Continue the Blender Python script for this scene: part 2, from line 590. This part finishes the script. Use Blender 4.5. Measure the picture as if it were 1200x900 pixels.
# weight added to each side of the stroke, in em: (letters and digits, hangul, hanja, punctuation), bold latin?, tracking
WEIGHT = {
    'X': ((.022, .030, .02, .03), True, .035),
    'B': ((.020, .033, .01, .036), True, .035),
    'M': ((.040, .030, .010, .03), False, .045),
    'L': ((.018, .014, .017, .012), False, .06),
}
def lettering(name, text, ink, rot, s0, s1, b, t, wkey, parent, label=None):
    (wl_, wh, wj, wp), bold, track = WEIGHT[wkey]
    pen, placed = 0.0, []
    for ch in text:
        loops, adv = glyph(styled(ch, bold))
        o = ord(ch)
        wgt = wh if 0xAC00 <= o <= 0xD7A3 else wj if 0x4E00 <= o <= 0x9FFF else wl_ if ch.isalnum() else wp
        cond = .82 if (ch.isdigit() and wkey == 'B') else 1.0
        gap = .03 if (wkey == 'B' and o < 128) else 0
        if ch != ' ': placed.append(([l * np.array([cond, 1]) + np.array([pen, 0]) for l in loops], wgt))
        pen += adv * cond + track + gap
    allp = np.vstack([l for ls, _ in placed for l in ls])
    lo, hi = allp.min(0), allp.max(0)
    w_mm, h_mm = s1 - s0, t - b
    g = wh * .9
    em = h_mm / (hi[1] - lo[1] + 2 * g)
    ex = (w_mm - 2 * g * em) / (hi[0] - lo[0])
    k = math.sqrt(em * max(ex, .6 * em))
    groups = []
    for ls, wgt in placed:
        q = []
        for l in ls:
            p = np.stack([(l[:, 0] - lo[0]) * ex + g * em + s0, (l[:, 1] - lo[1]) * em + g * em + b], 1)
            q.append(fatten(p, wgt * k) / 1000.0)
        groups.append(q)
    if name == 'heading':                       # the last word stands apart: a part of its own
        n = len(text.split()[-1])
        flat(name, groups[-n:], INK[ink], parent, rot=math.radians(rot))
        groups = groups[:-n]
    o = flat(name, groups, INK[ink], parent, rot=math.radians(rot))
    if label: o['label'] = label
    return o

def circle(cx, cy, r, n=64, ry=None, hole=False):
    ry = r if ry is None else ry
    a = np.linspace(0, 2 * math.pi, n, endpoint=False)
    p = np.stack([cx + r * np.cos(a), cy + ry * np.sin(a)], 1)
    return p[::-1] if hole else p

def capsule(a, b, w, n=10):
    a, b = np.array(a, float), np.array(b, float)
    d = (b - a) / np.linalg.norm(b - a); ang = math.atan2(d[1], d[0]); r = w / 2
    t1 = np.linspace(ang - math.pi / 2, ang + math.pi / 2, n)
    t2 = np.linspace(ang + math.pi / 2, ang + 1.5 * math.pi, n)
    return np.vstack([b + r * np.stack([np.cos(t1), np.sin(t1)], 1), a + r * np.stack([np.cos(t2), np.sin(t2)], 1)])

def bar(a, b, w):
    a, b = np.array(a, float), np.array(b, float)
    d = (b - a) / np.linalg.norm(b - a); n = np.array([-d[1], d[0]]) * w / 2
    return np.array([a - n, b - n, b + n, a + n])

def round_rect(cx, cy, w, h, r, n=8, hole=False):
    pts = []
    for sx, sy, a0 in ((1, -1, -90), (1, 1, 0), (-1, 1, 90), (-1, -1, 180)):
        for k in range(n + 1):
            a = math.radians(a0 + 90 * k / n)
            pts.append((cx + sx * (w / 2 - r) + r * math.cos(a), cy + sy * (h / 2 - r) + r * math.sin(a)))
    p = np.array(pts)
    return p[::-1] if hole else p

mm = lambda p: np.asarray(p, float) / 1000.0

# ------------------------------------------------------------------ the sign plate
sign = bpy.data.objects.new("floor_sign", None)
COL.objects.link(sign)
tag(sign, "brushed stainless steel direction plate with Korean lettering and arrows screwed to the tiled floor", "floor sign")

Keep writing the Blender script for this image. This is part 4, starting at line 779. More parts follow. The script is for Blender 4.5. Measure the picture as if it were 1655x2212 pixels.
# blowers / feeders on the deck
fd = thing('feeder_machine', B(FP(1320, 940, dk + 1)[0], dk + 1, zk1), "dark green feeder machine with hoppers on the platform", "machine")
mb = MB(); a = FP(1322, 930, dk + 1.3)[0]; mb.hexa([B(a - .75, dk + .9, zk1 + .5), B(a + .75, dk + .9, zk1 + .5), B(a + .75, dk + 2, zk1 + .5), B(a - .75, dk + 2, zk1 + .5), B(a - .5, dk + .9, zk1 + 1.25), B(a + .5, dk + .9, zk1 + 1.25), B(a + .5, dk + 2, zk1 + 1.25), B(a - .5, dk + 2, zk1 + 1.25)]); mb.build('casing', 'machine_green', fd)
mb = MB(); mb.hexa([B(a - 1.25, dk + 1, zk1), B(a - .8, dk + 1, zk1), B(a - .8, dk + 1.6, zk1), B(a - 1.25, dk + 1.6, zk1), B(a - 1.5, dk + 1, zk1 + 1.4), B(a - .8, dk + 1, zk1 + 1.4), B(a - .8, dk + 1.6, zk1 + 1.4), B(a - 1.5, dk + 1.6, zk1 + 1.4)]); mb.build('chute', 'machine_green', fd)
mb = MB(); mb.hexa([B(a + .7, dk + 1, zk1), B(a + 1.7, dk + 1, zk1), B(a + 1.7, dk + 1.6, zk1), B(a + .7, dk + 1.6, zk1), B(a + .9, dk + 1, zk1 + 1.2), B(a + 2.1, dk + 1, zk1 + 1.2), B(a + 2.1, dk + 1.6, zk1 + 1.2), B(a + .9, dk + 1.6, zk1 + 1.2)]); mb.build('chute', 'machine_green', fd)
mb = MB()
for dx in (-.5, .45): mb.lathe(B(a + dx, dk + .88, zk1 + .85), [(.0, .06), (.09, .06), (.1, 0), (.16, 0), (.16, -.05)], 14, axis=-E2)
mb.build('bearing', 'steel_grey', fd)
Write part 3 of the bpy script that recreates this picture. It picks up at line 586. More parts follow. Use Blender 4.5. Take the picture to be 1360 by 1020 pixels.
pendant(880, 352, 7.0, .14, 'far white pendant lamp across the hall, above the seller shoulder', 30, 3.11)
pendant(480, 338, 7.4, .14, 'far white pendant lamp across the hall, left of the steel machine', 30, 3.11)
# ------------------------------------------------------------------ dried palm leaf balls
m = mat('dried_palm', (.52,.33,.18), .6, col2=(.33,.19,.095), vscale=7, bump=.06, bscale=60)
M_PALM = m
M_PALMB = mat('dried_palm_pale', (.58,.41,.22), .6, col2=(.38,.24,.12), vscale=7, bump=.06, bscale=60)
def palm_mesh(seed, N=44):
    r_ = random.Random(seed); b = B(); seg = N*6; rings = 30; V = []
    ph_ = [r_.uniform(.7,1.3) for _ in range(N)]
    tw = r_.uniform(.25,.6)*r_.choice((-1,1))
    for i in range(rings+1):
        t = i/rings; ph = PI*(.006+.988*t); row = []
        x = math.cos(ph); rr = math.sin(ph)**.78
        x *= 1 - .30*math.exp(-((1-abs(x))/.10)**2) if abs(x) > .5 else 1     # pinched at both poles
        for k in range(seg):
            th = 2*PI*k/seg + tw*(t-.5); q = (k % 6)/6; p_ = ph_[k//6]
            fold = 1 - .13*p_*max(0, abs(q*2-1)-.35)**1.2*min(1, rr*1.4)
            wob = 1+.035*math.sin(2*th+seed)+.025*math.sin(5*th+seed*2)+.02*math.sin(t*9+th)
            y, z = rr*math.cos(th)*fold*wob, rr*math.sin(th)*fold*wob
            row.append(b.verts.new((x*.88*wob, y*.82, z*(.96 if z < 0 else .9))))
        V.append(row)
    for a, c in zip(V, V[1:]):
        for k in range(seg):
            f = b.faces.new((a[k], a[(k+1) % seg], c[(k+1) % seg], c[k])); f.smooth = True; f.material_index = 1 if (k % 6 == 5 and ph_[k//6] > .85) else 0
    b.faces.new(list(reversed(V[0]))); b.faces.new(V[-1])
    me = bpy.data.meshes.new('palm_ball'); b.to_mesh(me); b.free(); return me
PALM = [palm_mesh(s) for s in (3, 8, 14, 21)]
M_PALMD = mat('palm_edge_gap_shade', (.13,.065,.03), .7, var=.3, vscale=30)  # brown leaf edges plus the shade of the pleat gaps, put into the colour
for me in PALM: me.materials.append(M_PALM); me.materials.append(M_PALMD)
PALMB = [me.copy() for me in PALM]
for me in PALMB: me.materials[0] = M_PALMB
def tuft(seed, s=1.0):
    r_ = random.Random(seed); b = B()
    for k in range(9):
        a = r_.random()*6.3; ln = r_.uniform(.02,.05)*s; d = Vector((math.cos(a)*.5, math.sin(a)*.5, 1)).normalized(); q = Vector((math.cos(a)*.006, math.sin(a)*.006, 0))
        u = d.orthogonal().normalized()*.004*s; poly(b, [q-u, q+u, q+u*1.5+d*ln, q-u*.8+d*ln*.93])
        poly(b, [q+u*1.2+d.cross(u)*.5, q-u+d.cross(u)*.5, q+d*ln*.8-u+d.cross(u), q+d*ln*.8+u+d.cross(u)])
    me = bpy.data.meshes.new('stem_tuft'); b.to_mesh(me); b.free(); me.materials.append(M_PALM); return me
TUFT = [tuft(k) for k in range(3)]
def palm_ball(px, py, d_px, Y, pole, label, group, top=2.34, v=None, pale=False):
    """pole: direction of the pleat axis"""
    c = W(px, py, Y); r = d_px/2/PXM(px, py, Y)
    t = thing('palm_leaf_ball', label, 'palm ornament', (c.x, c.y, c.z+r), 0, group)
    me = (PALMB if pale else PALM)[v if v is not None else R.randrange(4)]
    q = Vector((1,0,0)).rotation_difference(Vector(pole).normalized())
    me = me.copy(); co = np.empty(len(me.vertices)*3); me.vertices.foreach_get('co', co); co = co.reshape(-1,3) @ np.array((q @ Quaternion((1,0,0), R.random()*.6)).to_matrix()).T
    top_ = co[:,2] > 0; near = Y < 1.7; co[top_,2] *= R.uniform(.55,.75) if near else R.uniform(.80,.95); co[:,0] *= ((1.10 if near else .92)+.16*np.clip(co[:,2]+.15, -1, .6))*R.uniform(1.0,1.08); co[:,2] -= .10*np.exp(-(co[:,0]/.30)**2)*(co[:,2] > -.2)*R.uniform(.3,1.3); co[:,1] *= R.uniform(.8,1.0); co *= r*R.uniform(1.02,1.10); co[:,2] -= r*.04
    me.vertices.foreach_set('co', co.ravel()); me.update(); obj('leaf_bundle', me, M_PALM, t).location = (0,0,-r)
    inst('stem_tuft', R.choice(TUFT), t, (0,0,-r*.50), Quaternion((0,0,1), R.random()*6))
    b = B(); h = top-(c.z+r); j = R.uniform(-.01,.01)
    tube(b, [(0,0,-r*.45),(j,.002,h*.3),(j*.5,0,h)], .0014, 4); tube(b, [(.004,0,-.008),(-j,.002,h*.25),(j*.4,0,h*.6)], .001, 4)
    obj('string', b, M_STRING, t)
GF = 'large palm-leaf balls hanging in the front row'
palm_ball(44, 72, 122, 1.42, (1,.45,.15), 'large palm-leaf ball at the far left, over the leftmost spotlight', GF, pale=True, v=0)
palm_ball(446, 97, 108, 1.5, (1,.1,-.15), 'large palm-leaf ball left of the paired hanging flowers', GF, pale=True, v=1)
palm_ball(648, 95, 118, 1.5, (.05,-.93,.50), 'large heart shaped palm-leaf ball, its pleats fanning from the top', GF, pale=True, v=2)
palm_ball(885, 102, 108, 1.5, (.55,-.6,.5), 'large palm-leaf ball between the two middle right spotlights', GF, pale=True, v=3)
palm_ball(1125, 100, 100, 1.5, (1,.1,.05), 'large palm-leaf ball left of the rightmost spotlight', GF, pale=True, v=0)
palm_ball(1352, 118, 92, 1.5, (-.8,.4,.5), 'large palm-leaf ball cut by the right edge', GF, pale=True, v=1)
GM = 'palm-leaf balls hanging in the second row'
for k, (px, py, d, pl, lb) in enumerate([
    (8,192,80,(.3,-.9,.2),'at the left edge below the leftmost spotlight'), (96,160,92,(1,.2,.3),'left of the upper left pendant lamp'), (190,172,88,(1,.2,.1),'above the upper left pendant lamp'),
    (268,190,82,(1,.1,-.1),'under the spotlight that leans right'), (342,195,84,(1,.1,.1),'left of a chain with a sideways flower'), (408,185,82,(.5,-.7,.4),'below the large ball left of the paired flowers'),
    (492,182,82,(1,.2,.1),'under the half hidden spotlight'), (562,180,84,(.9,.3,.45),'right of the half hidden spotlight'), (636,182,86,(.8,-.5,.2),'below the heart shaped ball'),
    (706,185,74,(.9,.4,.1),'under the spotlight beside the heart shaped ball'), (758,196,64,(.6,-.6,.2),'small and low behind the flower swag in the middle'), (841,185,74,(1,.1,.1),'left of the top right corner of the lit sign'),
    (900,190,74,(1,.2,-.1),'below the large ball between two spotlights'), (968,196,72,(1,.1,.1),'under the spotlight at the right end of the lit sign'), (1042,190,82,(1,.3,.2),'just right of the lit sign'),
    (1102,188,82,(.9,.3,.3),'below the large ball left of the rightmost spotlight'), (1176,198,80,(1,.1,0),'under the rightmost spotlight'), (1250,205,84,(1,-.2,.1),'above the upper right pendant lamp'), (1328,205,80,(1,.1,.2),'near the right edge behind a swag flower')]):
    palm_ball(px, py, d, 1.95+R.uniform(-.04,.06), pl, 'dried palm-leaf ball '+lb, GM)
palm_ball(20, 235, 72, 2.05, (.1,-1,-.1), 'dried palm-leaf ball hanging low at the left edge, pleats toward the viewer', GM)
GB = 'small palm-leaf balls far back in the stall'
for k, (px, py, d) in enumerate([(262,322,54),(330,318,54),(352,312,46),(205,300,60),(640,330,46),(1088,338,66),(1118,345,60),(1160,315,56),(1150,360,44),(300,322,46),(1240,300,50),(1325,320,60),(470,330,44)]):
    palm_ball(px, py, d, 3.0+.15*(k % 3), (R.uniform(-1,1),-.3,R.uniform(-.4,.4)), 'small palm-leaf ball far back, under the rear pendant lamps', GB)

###

*Written problem*
Quote nothing but the lines that run from the line containing "Keep writing the" through the line containing "mb.build('bearing', 'steel_grey', fd)", keeping both of them word for word.

*Reply to the task*
Keep writing the Blender script for this image. This is part 4, starting at line 779. More parts follow. The script is for Blender 4.5. Measure the picture as if it were 1655x2212 pixels.
# blowers / feeders on the deck
fd = thing('feeder_machine', B(FP(1320, 940, dk + 1)[0], dk + 1, zk1), "dark green feeder machine with hoppers on the platform", "machine")
mb = MB(); a = FP(1322, 930, dk + 1.3)[0]; mb.hexa([B(a - .75, dk + .9, zk1 + .5), B(a + .75, dk + .9, zk1 + .5), B(a + .75, dk + 2, zk1 + .5), B(a - .75, dk + 2, zk1 + .5), B(a - .5, dk + .9, zk1 + 1.25), B(a + .5, dk + .9, zk1 + 1.25), B(a + .5, dk + 2, zk1 + 1.25), B(a - .5, dk + 2, zk1 + 1.25)]); mb.build('casing', 'machine_green', fd)
mb = MB(); mb.hexa([B(a - 1.25, dk + 1, zk1), B(a - .8, dk + 1, zk1), B(a - .8, dk + 1.6, zk1), B(a - 1.25, dk + 1.6, zk1), B(a - 1.5, dk + 1, zk1 + 1.4), B(a - .8, dk + 1, zk1 + 1.4), B(a - .8, dk + 1.6, zk1 + 1.4), B(a - 1.5, dk + 1.6, zk1 + 1.4)]); mb.build('chute', 'machine_green', fd)
mb = MB(); mb.hexa([B(a + .7, dk + 1, zk1), B(a + 1.7, dk + 1, zk1), B(a + 1.7, dk + 1.6, zk1), B(a + .7, dk + 1.6, zk1), B(a + .9, dk + 1, zk1 + 1.2), B(a + 2.1, dk + 1, zk1 + 1.2), B(a + 2.1, dk + 1.6, zk1 + 1.2), B(a + .9, dk + 1.6, zk1 + 1.2)]); mb.build('chute', 'machine_green', fd)
mb = MB()
for dx in (-.5, .45): mb.lathe(B(a + dx, dk + .88, zk1 + .85), [(.0, .06), (.09, .06), (.1, 0), (.16, 0), (.16, -.05)], 14, axis=-E2)
mb.build('bearing', 'steel_grey', fd)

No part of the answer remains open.